** start **

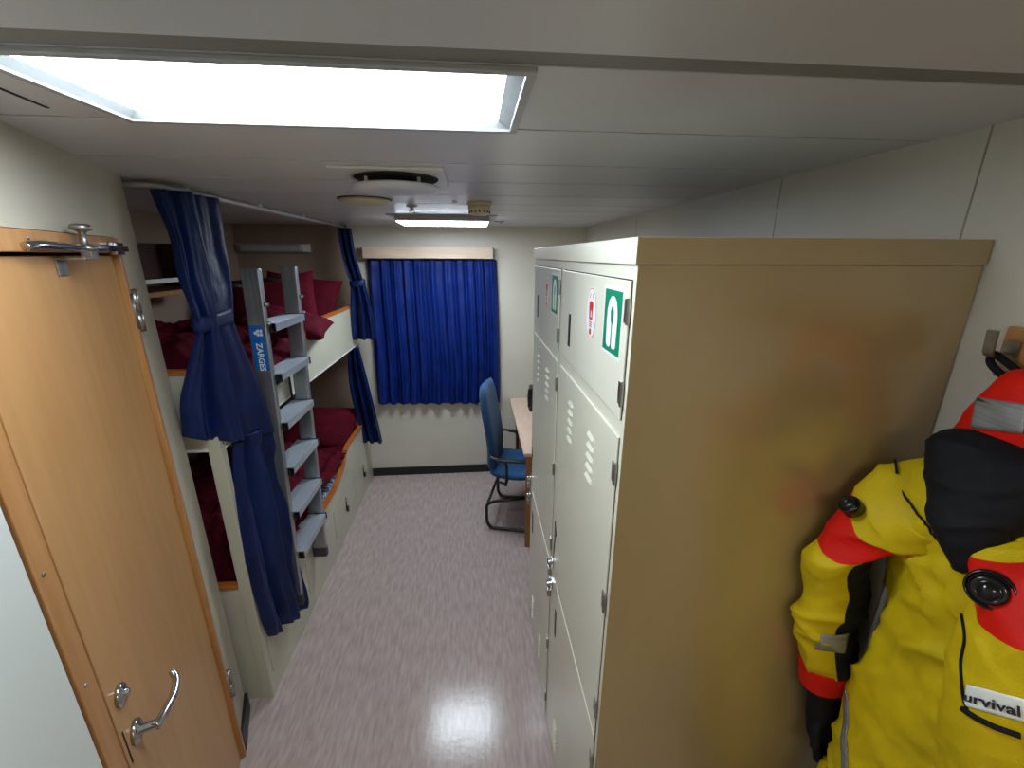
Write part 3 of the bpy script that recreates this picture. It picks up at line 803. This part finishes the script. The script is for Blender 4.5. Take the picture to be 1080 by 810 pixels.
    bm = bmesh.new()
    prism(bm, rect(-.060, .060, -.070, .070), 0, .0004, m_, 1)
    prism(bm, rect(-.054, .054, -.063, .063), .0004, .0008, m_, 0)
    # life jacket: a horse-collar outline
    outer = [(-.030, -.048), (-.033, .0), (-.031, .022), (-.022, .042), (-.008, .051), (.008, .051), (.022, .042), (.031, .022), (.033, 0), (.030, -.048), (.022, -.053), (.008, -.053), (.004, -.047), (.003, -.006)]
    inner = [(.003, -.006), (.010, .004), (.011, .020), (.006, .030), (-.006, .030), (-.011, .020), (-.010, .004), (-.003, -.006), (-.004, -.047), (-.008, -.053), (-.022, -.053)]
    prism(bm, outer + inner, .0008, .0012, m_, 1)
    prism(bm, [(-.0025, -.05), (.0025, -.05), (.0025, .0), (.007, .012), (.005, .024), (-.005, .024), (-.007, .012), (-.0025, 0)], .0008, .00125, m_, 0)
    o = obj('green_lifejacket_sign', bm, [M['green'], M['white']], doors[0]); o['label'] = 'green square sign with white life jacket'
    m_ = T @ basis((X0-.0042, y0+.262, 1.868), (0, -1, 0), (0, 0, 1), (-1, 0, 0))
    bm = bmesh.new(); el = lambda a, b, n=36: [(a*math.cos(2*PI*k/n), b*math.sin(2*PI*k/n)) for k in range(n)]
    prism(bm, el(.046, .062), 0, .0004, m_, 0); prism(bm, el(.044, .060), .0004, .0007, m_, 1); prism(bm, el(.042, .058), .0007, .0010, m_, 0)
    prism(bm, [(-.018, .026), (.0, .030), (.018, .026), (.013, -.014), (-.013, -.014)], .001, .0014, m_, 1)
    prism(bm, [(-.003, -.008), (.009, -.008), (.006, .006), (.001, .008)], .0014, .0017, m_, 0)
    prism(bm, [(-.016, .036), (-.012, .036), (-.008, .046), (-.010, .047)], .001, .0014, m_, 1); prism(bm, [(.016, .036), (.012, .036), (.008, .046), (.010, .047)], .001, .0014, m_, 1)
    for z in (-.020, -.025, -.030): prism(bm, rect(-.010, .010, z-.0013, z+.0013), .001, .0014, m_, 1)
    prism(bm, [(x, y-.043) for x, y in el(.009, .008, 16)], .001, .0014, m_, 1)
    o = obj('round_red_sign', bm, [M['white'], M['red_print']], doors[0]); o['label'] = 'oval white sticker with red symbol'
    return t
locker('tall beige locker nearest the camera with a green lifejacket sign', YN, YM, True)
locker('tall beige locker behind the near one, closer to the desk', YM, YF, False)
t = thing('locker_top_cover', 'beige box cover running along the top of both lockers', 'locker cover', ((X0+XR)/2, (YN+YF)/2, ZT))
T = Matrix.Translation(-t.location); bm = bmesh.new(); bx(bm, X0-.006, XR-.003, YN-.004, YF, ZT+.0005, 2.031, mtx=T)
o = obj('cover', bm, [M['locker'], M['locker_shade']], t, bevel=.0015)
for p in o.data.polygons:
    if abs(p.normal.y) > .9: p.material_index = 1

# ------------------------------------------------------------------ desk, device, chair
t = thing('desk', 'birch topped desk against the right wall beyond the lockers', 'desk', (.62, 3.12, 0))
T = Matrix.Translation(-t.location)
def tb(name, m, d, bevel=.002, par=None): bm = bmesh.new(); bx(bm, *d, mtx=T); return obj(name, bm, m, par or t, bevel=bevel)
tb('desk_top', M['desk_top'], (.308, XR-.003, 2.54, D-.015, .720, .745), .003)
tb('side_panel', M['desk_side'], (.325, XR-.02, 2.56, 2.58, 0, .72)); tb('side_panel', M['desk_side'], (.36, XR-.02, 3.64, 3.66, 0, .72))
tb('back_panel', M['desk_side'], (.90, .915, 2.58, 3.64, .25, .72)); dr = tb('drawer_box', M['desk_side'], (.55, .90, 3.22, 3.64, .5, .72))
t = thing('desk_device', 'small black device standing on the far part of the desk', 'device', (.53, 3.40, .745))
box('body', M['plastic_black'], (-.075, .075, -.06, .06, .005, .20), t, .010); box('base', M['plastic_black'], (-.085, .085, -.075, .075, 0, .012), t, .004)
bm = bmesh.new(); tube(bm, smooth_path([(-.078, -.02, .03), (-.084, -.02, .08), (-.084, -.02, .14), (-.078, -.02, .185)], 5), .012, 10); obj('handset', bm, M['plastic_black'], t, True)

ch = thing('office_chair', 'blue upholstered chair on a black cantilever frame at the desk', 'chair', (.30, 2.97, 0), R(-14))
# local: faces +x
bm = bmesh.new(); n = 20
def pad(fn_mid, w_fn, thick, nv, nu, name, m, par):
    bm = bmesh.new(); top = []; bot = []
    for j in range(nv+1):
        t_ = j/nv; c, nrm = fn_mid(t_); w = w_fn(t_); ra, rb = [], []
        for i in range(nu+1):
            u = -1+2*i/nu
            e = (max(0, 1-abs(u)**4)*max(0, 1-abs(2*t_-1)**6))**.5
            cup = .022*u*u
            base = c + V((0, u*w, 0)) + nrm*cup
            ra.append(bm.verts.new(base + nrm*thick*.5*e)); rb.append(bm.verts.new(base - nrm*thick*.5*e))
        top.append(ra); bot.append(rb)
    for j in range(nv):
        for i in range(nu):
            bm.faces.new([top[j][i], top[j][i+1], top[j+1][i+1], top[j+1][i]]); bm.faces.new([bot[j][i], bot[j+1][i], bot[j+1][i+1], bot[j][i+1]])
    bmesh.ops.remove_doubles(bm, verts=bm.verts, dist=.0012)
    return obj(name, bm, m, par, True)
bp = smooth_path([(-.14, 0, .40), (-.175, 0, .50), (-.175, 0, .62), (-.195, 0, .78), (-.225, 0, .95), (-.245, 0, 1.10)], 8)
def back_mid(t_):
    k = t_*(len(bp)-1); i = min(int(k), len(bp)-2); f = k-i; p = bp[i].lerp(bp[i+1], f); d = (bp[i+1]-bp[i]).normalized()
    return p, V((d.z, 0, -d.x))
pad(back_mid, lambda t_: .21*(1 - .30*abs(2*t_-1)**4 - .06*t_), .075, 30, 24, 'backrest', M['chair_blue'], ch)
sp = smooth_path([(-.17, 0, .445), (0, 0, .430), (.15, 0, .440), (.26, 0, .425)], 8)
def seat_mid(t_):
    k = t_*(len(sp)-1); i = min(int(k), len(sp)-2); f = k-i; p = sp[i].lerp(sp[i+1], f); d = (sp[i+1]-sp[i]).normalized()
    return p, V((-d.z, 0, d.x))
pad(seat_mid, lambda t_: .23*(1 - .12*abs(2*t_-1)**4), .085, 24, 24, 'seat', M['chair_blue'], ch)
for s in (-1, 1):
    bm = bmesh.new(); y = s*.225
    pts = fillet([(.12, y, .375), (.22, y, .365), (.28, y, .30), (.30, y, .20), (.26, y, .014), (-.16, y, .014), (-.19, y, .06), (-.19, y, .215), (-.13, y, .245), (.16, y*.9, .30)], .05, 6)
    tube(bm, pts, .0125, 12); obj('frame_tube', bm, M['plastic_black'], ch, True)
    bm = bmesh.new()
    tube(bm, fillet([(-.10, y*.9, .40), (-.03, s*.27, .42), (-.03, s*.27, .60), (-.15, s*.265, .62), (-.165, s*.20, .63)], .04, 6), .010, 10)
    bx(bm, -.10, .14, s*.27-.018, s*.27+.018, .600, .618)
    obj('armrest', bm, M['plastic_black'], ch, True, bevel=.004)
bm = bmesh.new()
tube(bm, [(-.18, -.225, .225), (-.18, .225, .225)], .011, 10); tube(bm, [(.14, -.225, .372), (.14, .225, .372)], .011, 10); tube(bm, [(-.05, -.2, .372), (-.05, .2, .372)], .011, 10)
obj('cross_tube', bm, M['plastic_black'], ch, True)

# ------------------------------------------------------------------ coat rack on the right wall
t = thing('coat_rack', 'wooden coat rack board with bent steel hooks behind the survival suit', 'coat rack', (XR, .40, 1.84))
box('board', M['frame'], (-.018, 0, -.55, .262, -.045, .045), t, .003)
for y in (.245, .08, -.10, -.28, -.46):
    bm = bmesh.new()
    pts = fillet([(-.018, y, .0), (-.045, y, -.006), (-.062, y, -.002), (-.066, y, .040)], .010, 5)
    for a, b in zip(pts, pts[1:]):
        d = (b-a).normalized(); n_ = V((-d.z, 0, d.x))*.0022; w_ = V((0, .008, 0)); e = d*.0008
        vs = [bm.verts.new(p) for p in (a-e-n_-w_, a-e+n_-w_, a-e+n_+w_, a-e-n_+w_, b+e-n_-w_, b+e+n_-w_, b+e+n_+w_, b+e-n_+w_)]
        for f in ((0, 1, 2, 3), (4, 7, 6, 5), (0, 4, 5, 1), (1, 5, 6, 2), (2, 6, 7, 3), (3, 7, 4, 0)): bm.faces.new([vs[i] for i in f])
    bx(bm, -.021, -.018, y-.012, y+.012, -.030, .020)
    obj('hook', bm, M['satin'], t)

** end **
** start **

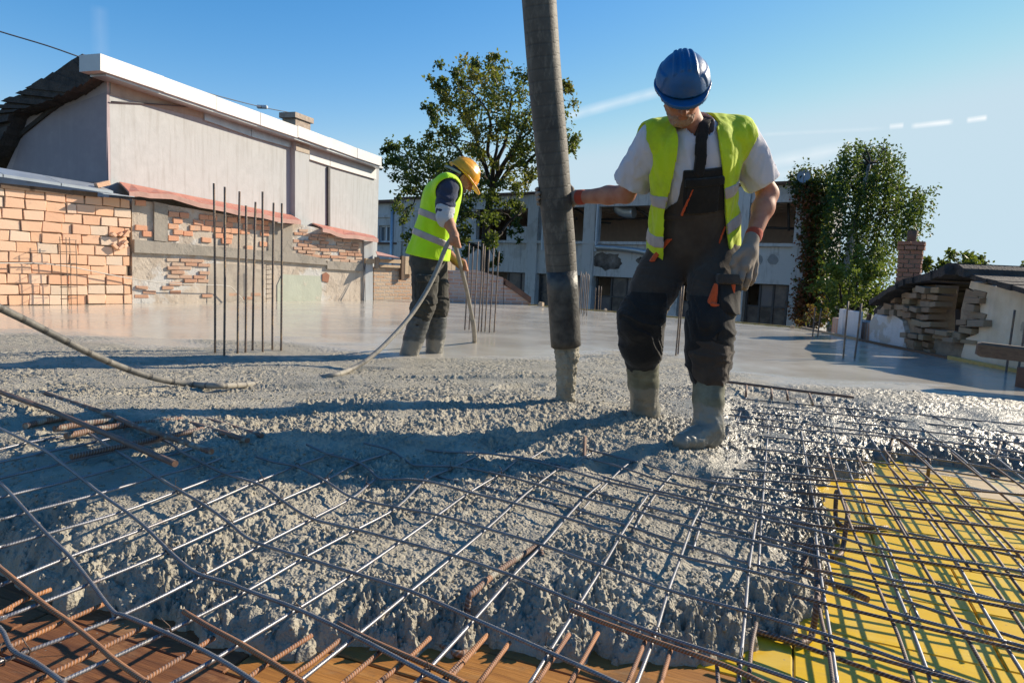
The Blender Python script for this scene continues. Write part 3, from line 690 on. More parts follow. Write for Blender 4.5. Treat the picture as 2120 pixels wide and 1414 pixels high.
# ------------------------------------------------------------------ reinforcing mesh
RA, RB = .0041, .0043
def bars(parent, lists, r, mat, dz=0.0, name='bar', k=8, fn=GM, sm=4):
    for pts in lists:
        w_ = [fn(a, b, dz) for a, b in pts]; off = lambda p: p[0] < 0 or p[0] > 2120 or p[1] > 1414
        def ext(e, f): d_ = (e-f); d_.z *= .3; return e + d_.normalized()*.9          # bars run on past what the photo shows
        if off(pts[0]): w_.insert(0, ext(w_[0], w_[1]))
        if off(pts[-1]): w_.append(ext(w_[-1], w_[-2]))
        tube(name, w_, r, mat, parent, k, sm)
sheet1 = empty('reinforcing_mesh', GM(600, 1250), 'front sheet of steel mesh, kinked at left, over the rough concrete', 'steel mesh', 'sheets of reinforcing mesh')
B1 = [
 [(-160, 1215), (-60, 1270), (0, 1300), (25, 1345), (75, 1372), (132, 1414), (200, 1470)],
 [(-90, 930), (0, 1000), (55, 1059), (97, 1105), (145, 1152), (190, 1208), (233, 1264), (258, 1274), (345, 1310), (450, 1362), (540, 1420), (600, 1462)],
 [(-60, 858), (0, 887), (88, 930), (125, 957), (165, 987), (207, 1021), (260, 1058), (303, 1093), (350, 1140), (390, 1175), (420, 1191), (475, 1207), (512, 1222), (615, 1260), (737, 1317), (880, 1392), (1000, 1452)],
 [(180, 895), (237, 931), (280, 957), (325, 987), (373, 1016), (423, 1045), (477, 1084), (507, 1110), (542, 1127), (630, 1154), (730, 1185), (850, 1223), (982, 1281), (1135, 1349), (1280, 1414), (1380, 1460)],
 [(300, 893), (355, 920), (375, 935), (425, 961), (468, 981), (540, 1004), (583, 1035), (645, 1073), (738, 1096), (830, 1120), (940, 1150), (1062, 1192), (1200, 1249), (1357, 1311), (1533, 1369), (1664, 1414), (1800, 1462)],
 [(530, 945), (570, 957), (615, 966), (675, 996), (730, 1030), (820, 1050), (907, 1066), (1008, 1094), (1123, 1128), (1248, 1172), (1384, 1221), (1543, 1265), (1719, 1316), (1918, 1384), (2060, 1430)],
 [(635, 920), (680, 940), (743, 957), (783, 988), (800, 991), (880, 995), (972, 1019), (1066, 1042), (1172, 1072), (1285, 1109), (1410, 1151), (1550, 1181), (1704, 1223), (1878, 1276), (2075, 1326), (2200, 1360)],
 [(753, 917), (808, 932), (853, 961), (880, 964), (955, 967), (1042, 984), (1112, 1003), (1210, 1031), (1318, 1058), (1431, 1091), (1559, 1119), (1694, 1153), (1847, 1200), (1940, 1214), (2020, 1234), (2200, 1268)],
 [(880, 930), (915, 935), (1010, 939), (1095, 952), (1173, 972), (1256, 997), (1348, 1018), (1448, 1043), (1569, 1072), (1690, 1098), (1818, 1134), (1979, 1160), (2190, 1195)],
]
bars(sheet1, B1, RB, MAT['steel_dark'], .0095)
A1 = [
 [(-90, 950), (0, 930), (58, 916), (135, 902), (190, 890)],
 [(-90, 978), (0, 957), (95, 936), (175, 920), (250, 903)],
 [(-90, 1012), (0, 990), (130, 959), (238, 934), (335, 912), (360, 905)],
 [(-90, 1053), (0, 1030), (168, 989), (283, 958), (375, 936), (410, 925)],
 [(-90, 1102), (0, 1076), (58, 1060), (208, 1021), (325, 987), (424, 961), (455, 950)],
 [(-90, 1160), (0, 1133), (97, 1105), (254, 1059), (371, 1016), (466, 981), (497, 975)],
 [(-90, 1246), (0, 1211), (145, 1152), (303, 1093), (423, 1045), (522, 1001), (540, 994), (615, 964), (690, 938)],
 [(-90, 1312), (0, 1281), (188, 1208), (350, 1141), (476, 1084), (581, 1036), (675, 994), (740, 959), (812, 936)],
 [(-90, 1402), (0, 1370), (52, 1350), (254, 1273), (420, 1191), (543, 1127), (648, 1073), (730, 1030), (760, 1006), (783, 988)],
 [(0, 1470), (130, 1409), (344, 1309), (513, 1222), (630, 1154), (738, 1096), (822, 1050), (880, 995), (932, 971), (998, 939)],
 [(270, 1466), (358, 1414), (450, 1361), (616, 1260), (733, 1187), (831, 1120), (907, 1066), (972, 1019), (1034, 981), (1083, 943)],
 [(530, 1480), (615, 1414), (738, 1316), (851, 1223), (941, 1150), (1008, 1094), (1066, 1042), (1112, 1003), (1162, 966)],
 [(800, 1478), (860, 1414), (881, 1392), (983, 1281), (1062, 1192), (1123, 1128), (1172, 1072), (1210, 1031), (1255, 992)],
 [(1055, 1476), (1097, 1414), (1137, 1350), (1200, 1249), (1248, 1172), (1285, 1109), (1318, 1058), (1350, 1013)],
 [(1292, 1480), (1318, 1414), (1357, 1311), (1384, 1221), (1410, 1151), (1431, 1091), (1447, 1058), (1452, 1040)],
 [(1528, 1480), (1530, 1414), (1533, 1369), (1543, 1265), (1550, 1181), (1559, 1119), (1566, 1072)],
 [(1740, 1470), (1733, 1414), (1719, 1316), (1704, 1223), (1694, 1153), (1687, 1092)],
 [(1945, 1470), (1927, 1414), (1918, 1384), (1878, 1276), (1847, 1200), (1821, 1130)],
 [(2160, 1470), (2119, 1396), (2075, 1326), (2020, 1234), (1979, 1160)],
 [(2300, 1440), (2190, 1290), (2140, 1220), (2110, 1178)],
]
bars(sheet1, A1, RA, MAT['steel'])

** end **
** start **

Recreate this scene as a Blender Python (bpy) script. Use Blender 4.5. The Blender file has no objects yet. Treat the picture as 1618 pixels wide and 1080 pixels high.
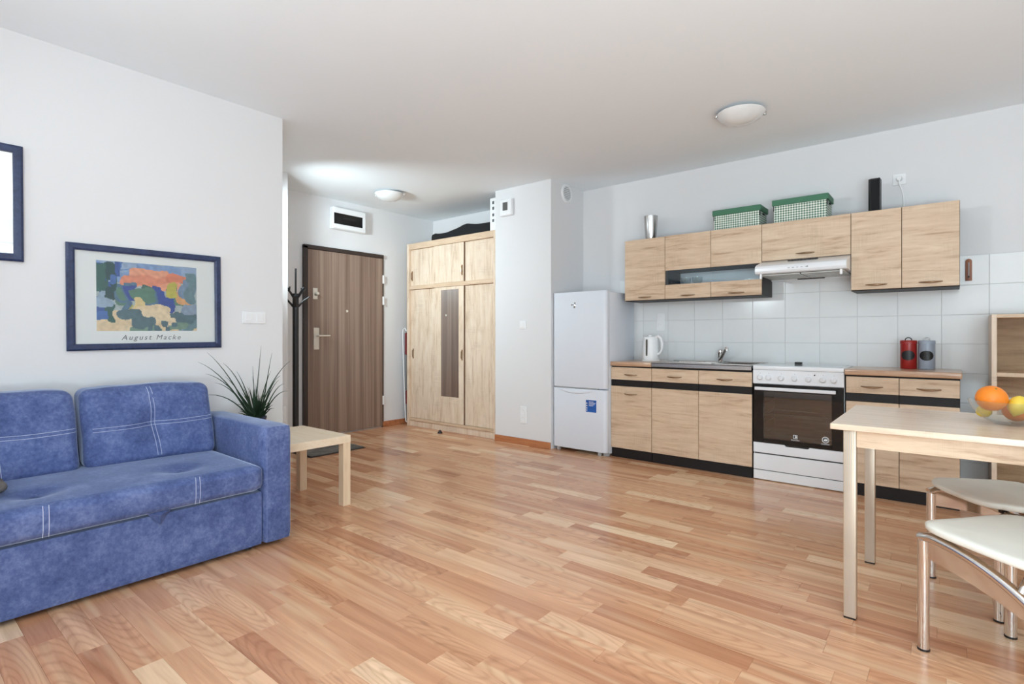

** end **

What you need to do:
Copy out all lines that carry the word "Write".

Full answer:
Write part 3 of the bpy script that recreates this picture. It picks up at line 803. This part finishes the script. The script is for Blender 4.5. Take the picture to be 1080 by 810 pixels.
The Blender Python script for this scene continues. Write part 3, from line 690 on. More parts follow. Write for Blender 4.5. Treat the picture as 2120 pixels wide and 1414 pixels high.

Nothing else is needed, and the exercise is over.